- TASK STATEMENT
From the first line of the listing below, retype each line up to and including the one with "bev(obj('cross_braces',bm,M['zinc'],ap,False),.0006)"; pictures stay out.

- GIVEN DATA
....
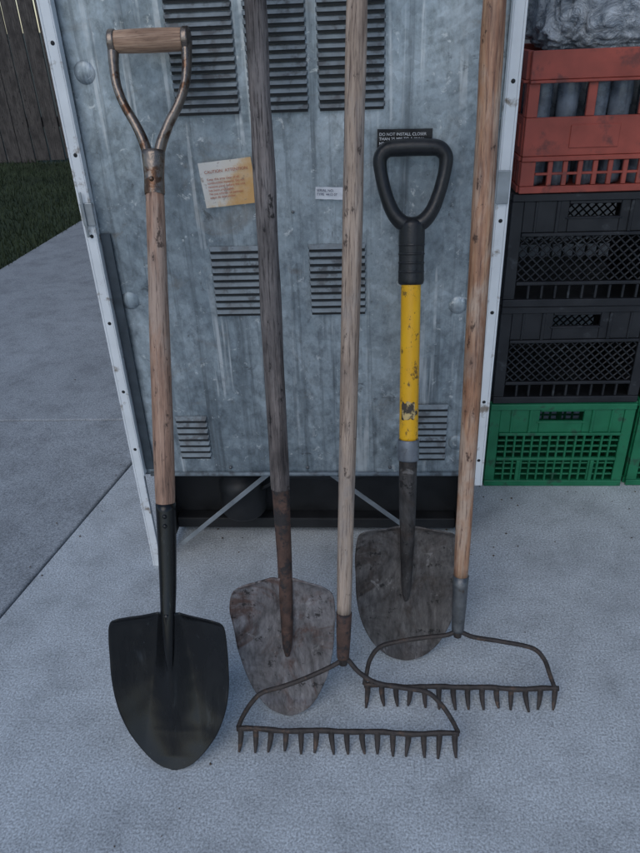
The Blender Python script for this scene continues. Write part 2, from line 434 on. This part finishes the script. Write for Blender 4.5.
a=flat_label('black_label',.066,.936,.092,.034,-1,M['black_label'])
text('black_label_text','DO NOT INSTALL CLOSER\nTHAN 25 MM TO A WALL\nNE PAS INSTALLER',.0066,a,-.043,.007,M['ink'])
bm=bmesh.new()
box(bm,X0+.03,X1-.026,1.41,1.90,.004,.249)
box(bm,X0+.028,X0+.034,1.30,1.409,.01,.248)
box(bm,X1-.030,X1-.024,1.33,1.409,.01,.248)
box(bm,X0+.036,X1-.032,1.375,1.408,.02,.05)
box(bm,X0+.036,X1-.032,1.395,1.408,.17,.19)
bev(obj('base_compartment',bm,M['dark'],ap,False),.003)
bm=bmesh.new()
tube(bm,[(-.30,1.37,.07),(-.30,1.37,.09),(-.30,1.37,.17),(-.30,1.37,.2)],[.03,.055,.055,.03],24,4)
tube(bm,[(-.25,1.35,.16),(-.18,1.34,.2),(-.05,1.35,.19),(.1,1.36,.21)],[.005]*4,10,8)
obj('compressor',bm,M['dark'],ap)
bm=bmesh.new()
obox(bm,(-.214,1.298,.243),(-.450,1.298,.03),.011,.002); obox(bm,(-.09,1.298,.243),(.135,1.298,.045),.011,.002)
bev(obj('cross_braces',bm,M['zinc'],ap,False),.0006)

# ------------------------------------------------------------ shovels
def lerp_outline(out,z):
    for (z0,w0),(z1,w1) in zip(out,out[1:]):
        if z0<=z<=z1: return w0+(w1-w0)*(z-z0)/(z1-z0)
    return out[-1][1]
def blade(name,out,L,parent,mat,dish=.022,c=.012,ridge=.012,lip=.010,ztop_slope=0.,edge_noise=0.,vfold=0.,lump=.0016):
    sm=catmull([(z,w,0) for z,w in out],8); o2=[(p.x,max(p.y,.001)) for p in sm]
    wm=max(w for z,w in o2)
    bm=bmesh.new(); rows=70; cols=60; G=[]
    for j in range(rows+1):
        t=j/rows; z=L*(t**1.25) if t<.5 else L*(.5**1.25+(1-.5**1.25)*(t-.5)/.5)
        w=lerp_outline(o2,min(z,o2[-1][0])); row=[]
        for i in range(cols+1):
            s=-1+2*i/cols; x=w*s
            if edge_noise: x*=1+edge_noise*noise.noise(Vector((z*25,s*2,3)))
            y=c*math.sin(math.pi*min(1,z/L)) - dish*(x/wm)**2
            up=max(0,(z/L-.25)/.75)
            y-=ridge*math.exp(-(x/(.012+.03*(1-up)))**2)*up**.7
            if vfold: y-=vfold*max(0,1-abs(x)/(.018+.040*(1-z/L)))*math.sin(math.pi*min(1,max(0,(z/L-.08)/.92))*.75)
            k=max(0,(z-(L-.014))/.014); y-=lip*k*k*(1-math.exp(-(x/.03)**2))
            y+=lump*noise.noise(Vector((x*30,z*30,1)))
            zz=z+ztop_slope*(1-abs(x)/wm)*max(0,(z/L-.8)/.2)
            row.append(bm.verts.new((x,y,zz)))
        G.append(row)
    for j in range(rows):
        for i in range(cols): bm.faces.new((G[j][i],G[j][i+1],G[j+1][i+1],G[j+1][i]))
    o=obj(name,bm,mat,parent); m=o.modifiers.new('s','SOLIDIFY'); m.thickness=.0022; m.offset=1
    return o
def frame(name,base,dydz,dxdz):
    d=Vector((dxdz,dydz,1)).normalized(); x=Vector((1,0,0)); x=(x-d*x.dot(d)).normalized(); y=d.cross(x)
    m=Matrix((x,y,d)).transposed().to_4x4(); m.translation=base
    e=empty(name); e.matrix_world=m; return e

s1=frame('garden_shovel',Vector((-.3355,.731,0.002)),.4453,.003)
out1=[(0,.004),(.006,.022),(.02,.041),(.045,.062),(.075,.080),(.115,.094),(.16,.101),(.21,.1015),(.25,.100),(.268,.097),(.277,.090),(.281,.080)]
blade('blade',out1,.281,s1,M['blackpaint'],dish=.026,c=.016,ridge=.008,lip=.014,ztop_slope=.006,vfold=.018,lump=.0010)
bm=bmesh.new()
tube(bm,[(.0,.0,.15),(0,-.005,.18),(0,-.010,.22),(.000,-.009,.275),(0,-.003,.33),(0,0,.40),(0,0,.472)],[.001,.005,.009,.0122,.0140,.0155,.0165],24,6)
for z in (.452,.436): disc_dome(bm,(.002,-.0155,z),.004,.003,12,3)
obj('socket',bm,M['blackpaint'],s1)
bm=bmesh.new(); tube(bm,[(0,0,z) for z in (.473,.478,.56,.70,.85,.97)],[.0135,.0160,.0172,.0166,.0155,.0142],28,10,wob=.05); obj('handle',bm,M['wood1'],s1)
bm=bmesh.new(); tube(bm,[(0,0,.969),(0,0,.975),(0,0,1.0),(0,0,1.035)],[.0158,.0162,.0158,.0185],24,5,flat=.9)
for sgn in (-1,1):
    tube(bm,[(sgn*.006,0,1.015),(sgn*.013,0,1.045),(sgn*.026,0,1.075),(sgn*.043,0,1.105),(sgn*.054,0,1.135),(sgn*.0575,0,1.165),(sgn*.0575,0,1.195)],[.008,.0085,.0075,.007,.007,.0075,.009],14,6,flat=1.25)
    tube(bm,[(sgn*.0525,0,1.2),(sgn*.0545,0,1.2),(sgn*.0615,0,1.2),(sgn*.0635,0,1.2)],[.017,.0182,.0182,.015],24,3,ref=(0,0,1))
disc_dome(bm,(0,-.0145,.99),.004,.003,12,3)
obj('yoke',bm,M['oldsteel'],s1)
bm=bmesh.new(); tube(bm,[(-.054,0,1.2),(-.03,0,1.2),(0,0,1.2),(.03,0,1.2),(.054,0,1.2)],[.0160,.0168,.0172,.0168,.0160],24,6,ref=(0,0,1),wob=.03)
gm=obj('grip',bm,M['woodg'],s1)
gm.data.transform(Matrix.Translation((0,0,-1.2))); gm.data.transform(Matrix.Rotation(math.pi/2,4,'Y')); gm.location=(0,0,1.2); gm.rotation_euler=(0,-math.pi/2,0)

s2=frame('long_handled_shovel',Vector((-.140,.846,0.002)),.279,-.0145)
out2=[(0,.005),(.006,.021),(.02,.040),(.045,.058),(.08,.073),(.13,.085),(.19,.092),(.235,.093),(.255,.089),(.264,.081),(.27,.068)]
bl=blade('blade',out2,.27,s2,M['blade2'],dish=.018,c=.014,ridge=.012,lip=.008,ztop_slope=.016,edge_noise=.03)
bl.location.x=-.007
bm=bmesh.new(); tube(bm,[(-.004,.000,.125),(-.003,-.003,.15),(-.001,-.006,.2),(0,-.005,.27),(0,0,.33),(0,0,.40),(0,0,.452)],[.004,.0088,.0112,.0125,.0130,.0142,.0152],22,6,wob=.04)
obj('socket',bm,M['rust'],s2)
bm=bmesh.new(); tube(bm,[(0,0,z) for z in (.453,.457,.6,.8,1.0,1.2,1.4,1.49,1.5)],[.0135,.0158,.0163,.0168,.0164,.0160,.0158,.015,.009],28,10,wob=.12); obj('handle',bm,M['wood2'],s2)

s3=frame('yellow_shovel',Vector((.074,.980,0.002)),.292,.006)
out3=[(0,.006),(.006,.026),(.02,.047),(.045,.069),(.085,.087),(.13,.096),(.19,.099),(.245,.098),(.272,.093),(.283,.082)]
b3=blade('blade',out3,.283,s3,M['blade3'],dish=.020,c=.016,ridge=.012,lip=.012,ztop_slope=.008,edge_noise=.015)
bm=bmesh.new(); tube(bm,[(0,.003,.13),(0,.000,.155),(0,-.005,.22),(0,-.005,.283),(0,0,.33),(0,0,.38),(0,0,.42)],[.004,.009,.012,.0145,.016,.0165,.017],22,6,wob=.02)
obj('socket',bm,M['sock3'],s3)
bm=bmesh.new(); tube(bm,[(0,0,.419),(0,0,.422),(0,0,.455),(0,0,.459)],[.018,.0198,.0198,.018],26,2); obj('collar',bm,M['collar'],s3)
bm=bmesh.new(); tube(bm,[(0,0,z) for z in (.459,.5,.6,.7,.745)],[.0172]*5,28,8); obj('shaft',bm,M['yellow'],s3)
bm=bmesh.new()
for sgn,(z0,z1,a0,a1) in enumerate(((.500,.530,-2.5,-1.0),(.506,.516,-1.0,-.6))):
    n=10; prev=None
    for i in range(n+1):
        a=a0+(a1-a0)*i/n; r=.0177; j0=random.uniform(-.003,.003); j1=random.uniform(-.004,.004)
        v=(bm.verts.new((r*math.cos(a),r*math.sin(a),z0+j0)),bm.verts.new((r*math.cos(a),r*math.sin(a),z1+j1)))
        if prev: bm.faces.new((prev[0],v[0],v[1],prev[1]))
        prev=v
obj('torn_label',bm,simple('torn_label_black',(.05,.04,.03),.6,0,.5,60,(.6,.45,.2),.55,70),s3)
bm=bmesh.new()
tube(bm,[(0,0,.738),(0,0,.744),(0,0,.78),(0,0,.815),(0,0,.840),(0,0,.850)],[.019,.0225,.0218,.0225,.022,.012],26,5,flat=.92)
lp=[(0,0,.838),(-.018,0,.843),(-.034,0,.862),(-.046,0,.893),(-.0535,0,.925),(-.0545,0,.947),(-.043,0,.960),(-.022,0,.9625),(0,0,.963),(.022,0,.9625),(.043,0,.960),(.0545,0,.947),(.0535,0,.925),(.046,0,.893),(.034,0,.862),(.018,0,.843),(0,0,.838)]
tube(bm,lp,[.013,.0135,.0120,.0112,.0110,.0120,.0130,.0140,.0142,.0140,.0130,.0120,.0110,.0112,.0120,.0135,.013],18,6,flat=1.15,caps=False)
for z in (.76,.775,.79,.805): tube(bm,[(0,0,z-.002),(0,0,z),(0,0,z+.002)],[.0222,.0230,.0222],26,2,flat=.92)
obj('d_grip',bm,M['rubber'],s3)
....
- WRITTEN SOLUTION
The Blender Python script for this scene continues. Write part 2, from line 434 on. This part finishes the script. Write for Blender 4.5.
a=flat_label('black_label',.066,.936,.092,.034,-1,M['black_label'])
text('black_label_text','DO NOT INSTALL CLOSER\nTHAN 25 MM TO A WALL\nNE PAS INSTALLER',.0066,a,-.043,.007,M['ink'])
bm=bmesh.new()
box(bm,X0+.03,X1-.026,1.41,1.90,.004,.249)
box(bm,X0+.028,X0+.034,1.30,1.409,.01,.248)
box(bm,X1-.030,X1-.024,1.33,1.409,.01,.248)
box(bm,X0+.036,X1-.032,1.375,1.408,.02,.05)
box(bm,X0+.036,X1-.032,1.395,1.408,.17,.19)
bev(obj('base_compartment',bm,M['dark'],ap,False),.003)
bm=bmesh.new()
tube(bm,[(-.30,1.37,.07),(-.30,1.37,.09),(-.30,1.37,.17),(-.30,1.37,.2)],[.03,.055,.055,.03],24,4)
tube(bm,[(-.25,1.35,.16),(-.18,1.34,.2),(-.05,1.35,.19),(.1,1.36,.21)],[.005]*4,10,8)
obj('compressor',bm,M['dark'],ap)
bm=bmesh.new()
obox(bm,(-.214,1.298,.243),(-.450,1.298,.03),.011,.002); obox(bm,(-.09,1.298,.243),(.135,1.298,.045),.011,.002)
bev(obj('cross_braces',bm,M['zinc'],ap,False),.0006)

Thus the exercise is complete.